Pitino also accepted a transfer recently in former Illinois State big man Reggie Lynch, who was very effective in two years with the Redbirds. He won’t be eligible until next season though, so he can’t help what is otherwise a very young group of center candidates this season. Pitino has been mentioned with a slew of still-available players for the final scholarship slot the Gophers have at their disposal. Odds are good that if they do add someone, it will be a big man with some experience, as in a JUCO or Grad Transfer eligible to play right away. They would appear to have no other similarly glaring need. Lots of names have been put forward, so we’ll see what happens over the next few weeks but no one I’ve seen would be likely to have enough impact to alter my overall view of this team.

OVERALL – The fact that I have these guys 11th says as much about the perceived strength of the Big Ten as anything negative re: Minnesota, because I think this isn’t a bad team on paper. They aren’t quite as solid offensively on paper as they were a season ago…you don’t lose a shooter like Hollins and a post presence like Walker and not feel it. For as good as their incoming class appears to be, none of the guards look likely to replace the shooting Hollins gave them and there isn’t anyone close to Walker as a back to the basket guy.

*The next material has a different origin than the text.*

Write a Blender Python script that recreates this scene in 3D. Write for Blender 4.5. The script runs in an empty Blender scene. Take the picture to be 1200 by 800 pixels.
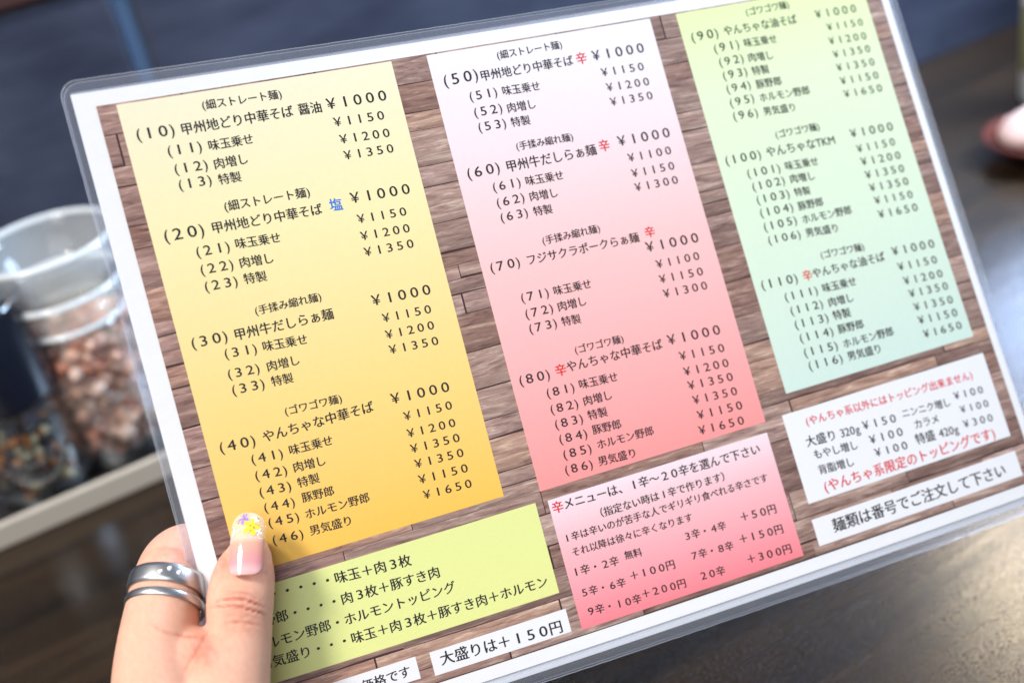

Yet, I still think they can be competitive. Morris, Mason and King give them a nice core of veterans to build around. I like the two guards quite a bit and though King is flawed, he’s a truly dangerous shooter and that’s worth something as well. I think the four perimeter guys they’re bringing aboard all appear to be capable of at least helping in limited ways and I think Dorsey and McBrayer could end up playing a lot of minutes before it’s all said and done. It seems this should still be the kind of defensive group Pitino wants…big on length, athleticism and activity level and looking to force turnovers frequently.

I just see too many flaws to pick them higher than this. This was not a great halfcourt defensive team and I’m not sure I see a compelling reason yet to believe it’ll be significantly improved this season. They lost three guys who played a ton of minutes for them and though the newcomers come aboard with good reps and the right style to be effective for Minnesota, I suspect they’ll be leakier than veterans were last season. I also see almost no post options offensively unless Konate takes a huge leap forward or Nwankwo is seriously improved. I don’t think either is very likely.

So, you end up with a team with enough talent and athleticism to beat even upper level Big Ten teams on the right night, but probably not quite enough to do so consistently. I think somewhere in the neighborhood of last season’s 6 conference wins is the ballpark for what I’d expect out of this group in 15-16.